Write out, exactly as given, every line from the one holding "walls, back wall" to the one holding "for s, x in", including both.

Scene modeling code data
☆ ☆ ☆ ☆ ☆ ☆ ☆

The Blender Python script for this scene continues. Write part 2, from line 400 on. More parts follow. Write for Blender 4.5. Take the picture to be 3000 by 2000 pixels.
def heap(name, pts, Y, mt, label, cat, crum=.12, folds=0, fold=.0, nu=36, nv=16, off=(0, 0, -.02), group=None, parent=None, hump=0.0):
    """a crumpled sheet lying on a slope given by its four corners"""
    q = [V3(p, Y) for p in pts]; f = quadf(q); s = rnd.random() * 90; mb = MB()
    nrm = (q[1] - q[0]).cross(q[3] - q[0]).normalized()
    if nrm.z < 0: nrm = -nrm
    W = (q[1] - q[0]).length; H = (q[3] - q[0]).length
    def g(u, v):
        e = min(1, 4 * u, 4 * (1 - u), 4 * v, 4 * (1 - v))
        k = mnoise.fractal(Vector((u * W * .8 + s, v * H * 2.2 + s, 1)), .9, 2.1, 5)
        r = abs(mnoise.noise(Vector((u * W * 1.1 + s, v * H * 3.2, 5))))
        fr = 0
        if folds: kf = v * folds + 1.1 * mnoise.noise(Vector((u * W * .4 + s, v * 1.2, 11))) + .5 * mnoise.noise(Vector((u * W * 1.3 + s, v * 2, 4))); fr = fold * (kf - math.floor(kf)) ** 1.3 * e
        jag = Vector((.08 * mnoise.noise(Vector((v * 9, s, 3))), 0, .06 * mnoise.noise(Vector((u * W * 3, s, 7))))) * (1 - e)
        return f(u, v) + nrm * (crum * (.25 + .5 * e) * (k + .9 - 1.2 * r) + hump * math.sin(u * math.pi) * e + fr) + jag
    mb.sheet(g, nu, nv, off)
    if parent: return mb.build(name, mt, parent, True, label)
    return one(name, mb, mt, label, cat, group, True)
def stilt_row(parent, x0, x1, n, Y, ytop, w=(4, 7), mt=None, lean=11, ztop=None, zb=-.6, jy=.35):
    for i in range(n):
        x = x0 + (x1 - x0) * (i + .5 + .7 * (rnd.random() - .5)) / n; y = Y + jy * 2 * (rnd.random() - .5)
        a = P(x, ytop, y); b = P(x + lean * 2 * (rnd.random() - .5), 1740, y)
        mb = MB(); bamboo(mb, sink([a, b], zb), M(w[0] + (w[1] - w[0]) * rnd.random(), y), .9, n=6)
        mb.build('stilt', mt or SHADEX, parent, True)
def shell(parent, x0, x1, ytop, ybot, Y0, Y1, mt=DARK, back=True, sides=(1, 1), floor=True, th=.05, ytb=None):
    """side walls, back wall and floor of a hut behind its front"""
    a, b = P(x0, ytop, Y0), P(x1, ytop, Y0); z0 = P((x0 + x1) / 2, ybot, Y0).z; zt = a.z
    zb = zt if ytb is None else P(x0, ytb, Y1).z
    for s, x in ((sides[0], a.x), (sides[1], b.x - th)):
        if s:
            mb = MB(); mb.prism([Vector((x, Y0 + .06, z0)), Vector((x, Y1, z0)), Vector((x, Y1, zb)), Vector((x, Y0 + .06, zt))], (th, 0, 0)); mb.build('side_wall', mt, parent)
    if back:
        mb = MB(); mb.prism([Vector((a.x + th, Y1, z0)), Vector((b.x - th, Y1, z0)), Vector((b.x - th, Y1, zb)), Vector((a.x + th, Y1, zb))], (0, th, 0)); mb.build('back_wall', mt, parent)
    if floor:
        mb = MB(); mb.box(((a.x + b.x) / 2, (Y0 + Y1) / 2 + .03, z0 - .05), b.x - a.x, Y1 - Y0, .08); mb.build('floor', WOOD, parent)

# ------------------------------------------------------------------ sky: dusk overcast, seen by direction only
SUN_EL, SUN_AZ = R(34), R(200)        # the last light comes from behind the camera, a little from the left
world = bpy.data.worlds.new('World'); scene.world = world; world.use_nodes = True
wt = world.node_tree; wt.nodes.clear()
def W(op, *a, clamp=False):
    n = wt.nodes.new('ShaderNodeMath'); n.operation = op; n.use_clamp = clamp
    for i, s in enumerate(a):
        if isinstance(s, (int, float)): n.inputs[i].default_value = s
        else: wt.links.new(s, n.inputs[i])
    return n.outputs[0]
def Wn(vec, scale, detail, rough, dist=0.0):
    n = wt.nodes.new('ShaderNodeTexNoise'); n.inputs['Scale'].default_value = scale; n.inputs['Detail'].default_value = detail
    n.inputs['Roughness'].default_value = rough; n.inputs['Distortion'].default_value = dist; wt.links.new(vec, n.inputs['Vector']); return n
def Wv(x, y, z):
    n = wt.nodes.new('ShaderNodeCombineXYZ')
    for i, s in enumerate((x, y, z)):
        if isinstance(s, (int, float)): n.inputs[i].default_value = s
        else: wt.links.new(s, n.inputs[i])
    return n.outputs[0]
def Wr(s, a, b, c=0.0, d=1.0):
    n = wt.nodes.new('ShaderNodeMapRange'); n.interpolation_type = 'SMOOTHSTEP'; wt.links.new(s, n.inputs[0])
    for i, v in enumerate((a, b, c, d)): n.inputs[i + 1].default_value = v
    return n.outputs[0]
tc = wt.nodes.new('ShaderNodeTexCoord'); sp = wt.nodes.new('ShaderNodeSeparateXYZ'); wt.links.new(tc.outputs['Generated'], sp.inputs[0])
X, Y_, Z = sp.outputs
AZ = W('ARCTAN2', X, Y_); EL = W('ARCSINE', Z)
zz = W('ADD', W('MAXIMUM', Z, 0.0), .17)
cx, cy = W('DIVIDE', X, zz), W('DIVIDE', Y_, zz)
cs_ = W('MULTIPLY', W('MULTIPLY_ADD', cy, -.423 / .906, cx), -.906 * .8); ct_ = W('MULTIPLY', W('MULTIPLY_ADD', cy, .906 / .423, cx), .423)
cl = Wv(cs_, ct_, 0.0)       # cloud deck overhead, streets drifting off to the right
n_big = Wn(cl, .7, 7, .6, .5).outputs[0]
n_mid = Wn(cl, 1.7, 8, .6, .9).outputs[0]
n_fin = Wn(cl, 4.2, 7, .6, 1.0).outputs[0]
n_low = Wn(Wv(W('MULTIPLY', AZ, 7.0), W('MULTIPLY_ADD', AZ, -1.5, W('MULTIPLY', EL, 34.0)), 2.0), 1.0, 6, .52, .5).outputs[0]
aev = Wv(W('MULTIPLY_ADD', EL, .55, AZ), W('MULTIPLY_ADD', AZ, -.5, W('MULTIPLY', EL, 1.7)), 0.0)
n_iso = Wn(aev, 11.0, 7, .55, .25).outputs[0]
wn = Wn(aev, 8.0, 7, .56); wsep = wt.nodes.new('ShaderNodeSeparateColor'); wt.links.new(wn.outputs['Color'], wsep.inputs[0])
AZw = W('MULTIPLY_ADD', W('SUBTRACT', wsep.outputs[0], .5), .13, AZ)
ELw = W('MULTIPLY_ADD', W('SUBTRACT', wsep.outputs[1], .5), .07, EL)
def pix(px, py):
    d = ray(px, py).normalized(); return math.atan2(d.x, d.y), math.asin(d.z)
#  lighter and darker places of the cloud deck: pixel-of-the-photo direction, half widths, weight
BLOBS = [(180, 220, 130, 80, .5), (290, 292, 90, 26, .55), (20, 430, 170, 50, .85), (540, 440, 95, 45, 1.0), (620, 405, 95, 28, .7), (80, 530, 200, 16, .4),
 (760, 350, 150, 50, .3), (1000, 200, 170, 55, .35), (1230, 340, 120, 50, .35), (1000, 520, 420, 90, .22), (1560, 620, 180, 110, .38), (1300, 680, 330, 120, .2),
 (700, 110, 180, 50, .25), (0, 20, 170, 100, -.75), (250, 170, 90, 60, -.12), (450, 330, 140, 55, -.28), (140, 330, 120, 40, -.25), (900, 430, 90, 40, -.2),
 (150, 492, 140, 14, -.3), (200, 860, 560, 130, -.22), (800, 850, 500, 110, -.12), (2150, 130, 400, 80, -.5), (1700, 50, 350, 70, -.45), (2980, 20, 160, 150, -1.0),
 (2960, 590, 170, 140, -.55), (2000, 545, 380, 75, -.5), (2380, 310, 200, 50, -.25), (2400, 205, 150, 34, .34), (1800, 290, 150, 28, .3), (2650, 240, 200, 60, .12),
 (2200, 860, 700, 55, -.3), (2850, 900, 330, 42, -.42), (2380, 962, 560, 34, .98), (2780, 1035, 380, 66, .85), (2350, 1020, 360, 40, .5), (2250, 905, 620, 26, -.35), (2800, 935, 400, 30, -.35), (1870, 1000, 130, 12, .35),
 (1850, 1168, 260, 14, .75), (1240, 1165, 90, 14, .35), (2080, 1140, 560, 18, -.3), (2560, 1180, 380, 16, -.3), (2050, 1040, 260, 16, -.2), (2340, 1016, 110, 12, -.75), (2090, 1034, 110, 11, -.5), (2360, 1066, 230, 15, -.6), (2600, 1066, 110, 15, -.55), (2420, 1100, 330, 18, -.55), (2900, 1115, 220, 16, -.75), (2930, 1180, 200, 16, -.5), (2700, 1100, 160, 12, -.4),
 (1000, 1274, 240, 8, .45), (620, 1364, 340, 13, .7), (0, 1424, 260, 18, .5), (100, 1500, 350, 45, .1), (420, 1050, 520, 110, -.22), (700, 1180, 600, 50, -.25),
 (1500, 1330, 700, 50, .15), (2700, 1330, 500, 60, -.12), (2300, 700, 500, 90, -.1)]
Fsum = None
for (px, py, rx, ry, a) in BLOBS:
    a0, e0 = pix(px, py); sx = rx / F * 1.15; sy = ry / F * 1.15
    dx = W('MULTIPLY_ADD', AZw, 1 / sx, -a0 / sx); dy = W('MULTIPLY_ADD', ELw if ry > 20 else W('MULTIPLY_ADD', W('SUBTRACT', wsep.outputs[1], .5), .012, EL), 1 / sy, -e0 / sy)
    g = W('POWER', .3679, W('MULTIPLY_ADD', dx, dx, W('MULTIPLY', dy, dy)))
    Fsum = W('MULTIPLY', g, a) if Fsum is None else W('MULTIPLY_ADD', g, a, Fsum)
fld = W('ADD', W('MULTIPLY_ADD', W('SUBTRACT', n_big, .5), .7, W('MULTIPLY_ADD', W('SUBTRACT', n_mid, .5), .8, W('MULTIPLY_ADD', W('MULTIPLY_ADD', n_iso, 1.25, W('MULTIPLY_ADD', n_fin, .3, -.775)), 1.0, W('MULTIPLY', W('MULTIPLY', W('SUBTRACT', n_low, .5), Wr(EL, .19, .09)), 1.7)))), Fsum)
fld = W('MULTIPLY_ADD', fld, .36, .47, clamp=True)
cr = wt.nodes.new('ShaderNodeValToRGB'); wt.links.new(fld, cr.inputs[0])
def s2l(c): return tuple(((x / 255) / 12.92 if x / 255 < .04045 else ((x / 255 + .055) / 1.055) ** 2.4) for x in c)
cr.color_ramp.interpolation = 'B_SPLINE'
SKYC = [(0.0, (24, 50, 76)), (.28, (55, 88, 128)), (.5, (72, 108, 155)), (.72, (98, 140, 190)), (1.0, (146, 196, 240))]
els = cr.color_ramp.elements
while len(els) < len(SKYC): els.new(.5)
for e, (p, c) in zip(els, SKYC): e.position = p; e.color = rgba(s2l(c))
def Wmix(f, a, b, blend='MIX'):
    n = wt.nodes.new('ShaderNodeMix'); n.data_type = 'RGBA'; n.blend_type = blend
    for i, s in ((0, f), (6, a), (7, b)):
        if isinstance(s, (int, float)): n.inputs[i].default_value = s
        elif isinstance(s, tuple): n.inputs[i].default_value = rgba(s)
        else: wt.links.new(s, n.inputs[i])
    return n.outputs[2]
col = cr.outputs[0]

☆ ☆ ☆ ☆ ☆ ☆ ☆

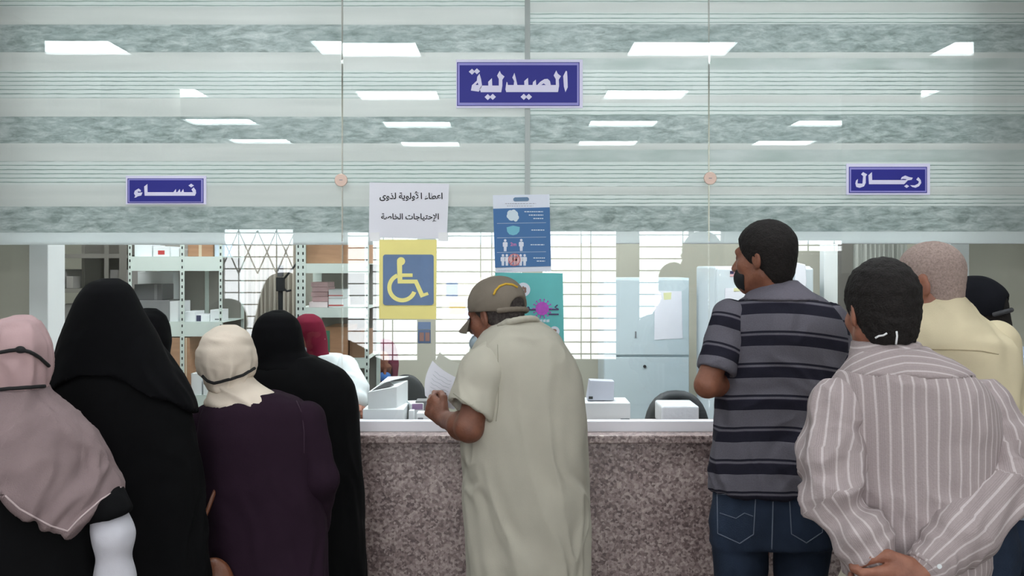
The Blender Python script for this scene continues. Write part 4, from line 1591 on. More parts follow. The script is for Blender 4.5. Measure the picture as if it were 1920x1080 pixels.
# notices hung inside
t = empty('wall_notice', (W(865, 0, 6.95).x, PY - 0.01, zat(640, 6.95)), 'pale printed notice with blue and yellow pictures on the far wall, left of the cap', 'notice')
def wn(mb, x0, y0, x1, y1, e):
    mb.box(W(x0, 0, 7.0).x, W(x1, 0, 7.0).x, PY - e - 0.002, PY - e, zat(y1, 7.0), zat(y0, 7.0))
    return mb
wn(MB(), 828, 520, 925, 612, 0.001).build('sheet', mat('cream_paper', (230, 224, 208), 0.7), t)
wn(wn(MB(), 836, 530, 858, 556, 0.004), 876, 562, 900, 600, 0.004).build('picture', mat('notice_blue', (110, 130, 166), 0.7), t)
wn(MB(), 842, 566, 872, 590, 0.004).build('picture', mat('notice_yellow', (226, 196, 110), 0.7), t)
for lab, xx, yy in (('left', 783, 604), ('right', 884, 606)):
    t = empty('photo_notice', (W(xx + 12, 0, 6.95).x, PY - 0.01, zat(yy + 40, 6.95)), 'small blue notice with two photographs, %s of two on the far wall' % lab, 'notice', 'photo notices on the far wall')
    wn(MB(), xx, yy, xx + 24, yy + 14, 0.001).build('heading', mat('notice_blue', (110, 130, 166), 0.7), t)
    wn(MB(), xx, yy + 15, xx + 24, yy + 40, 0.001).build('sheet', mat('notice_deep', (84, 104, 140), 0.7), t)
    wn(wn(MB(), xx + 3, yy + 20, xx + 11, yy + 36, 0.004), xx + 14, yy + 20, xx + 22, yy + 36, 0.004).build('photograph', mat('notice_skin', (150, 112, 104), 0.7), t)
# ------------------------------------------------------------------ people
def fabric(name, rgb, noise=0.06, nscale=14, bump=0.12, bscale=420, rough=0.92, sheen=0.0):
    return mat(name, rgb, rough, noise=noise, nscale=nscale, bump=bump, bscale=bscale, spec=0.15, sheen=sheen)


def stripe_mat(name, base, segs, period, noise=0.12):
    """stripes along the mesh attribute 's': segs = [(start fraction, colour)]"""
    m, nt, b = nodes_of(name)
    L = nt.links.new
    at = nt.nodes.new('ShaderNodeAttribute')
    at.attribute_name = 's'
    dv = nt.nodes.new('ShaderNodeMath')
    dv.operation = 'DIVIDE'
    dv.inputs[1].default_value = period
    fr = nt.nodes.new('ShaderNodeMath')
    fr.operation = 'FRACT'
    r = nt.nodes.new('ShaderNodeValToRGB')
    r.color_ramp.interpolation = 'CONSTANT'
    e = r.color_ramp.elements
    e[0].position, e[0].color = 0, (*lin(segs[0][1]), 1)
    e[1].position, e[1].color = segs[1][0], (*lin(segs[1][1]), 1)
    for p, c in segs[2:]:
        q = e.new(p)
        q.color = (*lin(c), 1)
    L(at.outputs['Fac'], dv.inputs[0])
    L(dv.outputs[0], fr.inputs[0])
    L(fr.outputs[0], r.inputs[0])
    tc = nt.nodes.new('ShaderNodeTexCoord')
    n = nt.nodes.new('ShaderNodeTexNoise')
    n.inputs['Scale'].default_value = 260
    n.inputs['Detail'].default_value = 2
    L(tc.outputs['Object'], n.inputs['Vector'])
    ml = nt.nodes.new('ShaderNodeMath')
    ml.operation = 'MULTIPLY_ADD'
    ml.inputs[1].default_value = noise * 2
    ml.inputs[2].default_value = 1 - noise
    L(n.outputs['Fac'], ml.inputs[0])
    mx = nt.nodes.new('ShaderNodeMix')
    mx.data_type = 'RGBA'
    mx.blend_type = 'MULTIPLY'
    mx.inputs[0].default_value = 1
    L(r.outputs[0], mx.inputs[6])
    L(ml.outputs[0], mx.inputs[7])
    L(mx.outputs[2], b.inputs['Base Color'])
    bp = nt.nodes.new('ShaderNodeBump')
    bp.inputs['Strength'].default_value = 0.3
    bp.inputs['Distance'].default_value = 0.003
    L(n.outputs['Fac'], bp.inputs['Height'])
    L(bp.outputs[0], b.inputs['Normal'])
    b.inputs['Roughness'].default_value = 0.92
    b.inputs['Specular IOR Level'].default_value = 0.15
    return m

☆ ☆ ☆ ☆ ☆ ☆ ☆

SOLUTION TO THIS EXERCISE:
    """side walls, back wall and floor of a hut behind its front"""
    a, b = P(x0, ytop, Y0), P(x1, ytop, Y0); z0 = P((x0 + x1) / 2, ybot, Y0).z; zt = a.z
    zb = zt if ytb is None else P(x0, ytb, Y1).z
    for s, x in ((sides[0], a.x), (sides[1], b.x - th)):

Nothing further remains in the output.